WRITTEN EXERCISE:
Begin with the line that contains "Recreate this scene" and end with the line that contains "return tuple(((v/255)/12.92 if": copy that span of lines exactly, and nothing outside it.

------

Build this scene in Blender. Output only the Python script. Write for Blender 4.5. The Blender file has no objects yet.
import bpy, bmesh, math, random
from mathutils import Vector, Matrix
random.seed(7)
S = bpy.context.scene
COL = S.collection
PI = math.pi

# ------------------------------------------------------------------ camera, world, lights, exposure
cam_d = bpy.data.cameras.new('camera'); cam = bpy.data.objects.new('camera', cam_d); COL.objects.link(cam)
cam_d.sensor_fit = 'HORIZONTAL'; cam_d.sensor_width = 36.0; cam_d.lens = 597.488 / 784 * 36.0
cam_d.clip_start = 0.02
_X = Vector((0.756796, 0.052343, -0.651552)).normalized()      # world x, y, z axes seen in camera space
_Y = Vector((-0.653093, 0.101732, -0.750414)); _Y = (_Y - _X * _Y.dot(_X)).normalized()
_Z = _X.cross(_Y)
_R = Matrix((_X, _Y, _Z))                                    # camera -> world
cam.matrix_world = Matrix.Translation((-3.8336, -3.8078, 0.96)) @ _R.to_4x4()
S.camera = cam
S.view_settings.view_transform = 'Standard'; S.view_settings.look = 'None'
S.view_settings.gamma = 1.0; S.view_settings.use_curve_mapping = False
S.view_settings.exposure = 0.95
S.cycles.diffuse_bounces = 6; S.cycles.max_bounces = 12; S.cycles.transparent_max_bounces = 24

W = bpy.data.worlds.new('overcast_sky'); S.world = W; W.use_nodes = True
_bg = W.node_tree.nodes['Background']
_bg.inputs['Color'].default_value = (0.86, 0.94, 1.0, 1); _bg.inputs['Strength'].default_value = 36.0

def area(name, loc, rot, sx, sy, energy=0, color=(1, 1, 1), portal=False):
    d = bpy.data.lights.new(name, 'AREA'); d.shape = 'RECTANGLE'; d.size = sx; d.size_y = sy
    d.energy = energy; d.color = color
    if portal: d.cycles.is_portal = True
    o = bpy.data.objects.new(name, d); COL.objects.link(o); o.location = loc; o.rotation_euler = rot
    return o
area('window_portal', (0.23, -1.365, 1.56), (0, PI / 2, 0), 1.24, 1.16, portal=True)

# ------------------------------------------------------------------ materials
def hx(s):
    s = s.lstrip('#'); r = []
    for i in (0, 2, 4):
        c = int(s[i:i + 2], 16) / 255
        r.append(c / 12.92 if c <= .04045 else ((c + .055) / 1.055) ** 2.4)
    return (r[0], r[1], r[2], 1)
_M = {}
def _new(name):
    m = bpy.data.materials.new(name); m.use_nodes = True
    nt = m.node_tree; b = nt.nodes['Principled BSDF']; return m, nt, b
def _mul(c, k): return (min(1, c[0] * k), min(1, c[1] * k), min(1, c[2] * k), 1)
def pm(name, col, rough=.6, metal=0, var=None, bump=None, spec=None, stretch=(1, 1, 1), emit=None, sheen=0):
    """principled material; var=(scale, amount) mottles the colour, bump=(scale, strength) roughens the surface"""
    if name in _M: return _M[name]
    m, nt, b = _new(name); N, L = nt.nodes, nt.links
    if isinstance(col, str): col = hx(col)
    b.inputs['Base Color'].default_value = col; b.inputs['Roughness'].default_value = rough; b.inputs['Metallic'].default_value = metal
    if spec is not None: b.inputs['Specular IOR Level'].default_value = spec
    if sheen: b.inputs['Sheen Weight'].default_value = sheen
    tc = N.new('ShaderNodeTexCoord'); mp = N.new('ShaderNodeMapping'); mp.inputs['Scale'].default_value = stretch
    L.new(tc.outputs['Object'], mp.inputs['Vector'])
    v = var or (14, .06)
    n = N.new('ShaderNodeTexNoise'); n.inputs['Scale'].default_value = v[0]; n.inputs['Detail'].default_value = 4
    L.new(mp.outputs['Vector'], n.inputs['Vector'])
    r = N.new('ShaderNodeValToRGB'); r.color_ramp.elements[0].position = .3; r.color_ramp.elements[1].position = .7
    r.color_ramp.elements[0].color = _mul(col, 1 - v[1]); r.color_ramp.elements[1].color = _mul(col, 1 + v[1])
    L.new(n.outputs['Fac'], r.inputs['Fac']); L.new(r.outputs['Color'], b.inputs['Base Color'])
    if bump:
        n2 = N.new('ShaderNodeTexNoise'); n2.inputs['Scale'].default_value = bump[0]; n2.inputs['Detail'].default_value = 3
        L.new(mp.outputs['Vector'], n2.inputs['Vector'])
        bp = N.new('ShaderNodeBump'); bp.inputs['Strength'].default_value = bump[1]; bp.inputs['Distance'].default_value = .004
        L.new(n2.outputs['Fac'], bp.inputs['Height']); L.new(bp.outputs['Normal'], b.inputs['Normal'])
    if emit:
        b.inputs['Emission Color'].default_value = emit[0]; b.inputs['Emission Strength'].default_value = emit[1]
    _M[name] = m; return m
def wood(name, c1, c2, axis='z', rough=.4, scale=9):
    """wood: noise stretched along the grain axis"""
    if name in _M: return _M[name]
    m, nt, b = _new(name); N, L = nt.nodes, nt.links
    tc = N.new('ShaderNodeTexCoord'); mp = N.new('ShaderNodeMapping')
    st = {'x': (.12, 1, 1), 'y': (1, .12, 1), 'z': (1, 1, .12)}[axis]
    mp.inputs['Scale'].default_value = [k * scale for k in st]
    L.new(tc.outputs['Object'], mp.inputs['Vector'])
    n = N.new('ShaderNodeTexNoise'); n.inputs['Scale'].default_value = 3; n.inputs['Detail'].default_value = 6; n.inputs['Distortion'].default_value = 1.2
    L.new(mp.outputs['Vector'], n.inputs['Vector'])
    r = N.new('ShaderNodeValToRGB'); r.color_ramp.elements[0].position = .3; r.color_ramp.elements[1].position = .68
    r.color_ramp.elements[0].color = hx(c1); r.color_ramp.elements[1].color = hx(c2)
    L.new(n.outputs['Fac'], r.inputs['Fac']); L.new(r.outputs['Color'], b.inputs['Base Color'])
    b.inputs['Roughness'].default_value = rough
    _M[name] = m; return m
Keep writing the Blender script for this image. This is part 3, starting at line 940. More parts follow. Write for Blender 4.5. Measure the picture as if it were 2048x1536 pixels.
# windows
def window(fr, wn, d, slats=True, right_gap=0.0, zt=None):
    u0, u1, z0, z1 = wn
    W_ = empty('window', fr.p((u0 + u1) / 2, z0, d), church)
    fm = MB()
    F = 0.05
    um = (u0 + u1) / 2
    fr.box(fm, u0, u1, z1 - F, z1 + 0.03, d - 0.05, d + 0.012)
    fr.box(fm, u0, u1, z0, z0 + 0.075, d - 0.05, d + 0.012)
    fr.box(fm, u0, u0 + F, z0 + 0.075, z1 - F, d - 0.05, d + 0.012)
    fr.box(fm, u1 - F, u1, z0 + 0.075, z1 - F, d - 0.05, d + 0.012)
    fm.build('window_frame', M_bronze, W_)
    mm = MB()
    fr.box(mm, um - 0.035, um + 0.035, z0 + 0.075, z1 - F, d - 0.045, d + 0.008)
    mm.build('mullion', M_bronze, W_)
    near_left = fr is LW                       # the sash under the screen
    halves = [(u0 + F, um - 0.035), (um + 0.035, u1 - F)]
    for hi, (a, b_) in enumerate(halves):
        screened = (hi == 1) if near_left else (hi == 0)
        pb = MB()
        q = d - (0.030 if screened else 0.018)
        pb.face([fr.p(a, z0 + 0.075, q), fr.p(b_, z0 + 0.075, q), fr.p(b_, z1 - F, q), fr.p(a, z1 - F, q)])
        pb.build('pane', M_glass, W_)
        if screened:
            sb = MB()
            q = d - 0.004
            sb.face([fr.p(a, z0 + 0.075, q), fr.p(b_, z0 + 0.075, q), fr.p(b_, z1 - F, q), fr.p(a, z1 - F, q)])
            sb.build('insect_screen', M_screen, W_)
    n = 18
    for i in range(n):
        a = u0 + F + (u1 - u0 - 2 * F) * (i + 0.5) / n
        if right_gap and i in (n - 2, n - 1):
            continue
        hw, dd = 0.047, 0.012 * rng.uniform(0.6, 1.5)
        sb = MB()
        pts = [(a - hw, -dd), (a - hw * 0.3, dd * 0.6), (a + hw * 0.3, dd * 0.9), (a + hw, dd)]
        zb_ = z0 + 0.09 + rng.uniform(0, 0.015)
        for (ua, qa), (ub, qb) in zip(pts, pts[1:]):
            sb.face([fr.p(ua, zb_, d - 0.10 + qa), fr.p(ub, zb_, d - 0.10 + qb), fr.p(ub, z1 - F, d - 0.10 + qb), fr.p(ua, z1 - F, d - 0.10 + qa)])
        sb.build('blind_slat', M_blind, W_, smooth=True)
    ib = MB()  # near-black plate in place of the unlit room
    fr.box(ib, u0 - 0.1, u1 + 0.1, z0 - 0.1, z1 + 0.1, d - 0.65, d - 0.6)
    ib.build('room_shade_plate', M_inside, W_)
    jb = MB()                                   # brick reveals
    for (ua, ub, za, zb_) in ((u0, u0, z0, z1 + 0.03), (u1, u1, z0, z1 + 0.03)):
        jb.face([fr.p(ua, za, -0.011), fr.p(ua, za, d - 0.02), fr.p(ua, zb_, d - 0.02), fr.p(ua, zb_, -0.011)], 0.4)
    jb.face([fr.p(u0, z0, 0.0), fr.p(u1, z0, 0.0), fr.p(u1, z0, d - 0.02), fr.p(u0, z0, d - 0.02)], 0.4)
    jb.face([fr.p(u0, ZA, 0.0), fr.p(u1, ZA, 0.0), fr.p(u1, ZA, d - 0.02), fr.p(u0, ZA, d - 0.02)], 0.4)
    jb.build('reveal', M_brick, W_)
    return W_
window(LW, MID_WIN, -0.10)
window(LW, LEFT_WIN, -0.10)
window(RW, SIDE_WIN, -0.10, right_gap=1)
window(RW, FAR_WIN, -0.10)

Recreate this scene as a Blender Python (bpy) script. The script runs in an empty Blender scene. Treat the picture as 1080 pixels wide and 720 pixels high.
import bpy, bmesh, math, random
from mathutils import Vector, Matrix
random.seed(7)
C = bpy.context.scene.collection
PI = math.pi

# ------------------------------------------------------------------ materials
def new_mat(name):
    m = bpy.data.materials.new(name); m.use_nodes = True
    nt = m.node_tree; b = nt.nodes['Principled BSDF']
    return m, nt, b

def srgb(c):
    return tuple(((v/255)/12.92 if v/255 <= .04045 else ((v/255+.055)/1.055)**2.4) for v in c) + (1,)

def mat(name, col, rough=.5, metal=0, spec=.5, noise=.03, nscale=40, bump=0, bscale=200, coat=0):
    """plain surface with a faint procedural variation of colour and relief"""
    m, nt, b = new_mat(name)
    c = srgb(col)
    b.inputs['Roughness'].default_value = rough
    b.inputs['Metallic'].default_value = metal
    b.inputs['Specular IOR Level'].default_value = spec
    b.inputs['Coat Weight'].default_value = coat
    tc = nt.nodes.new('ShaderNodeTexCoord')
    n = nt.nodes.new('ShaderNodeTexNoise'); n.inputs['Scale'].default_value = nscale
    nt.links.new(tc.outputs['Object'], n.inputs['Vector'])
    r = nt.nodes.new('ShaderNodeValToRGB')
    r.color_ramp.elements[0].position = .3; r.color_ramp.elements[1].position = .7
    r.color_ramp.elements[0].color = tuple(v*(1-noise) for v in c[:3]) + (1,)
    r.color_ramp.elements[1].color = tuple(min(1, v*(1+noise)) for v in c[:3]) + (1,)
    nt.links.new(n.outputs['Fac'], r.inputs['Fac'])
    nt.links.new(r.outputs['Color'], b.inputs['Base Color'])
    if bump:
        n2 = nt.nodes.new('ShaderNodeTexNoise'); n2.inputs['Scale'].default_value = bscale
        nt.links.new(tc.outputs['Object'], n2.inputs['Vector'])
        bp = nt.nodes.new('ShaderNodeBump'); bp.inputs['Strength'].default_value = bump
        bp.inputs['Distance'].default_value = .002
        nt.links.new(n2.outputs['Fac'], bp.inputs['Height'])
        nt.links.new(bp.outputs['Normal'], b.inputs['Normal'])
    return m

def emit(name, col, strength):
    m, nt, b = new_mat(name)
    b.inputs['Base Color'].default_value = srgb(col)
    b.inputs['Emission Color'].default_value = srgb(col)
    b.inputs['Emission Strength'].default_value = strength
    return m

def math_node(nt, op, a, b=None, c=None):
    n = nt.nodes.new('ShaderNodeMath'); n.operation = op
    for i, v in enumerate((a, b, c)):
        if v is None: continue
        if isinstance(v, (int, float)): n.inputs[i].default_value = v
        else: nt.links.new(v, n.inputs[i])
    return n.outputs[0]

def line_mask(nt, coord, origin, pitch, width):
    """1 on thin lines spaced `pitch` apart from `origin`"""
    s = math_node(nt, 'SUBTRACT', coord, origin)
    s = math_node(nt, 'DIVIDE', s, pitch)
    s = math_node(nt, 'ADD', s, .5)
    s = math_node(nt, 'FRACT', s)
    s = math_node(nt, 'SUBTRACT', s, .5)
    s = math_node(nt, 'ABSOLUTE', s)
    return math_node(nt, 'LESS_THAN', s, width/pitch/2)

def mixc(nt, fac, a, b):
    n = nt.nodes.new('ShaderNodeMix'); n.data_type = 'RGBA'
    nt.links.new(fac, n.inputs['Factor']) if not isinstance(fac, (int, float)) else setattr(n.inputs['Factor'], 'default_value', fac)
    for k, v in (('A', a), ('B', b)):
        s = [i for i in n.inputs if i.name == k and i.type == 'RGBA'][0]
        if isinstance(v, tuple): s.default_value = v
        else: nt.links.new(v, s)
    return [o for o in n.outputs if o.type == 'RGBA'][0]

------

EXERCISE RESULT:
Recreate this scene as a Blender Python (bpy) script. The script runs in an empty Blender scene. Treat the picture as 1080 pixels wide and 720 pixels high.
import bpy, bmesh, math, random
from mathutils import Vector, Matrix
random.seed(7)
C = bpy.context.scene.collection
PI = math.pi

# ------------------------------------------------------------------ materials
def new_mat(name):
    m = bpy.data.materials.new(name); m.use_nodes = True
    nt = m.node_tree; b = nt.nodes['Principled BSDF']
    return m, nt, b

def srgb(c):
    return tuple(((v/255)/12.92 if v/255 <= .04045 else ((v/255+.055)/1.055)**2.4) for v in c) + (1,)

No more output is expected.